Bajaj Consumer Care raised standalone advertising and sales promotion spending 28.5% to ₹49.2 crore in Q1 FY27. The increase tracked faster sales growth while consolidated EBITDA doubled, suggesting the brand push was supported by operating leverage rather than margin sacrifice.

Article:

Bajaj Consumer Care raised standalone advertising and sales promotion spending 28.5% to ₹49.2 crore in Q1 FY27, alongside 28.8% growth in standalone net sales to ₹335 crore. Consolidated net sales rose 28.3% to ₹341.4 crore, EBITDA doubled to ₹84.4 crore and profit after tax climbed 84.8% to ₹70.7 crore. Comparative figures were restated for the scheme of arrangement with Vishal Personal Care.

The company kept consolidated advertising at 14.6% of sales, unchanged from a year earlier, while gross margin improved to 61.8% from 56.7%. The numbers suggest operating leverage, distribution gains and pricing funded the extra spend; media investment alone did not create the quarter. The 28.5% increase also exceeded the 10%-15% ad-budget growth several Indian FMCG companies had signalled for the June quarter.

Managing director Naveen Pandey told analysts, “Advertising is not an area where we are trying to squeeze down the cost.” He said the company plans to stay near its historical 15%-16% advertising-to-sales range over the medium term.

Almond Drops hair oil, about 80% of the portfolio according to management, delivered underlying volume growth in the low teens. Smaller price-point packs and sachets outpaced the brand average, while general trade, modern trade and e-commerce recorded broad-based gains.
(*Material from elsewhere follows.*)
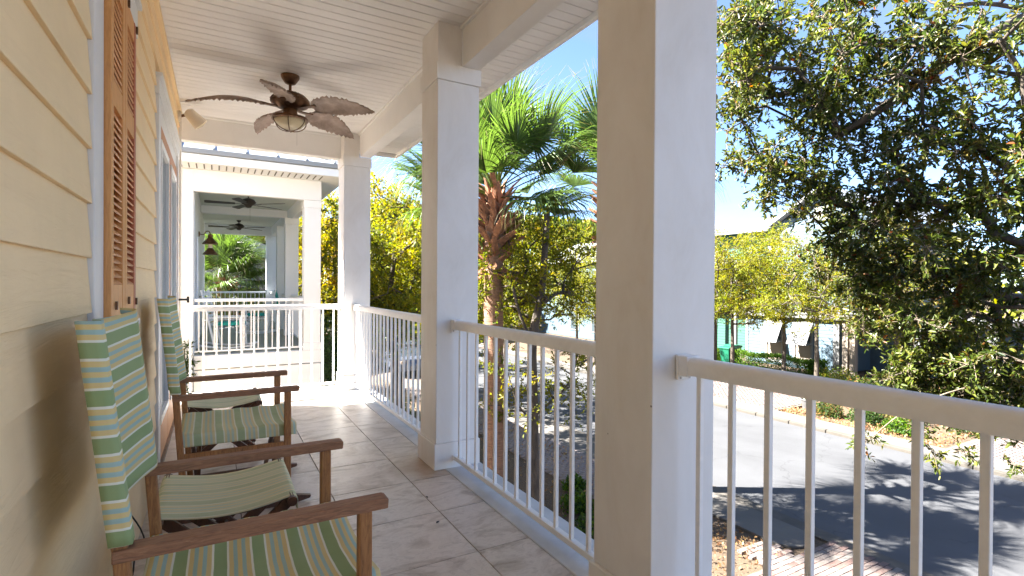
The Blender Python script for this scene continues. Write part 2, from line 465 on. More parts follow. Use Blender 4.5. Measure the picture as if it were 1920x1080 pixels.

Management also attributed coconut portfolio growth to wider distribution, not free volume.

The strategy now faces a tougher test. Management expects gross-margin pressure in Q2 as higher-cost raw materials move through inventory, and cautioned that growth should moderate as favourable base effects fade.

The marketing lesson is disciplined rather than dramatic: Bajaj Consumer Care held advertising intensity steady while sales and profits rose faster. Sustaining that equation will depend on repeat demand, distribution productivity and market-share gains. A larger media budget can amplify momentum; it cannot manufacture it.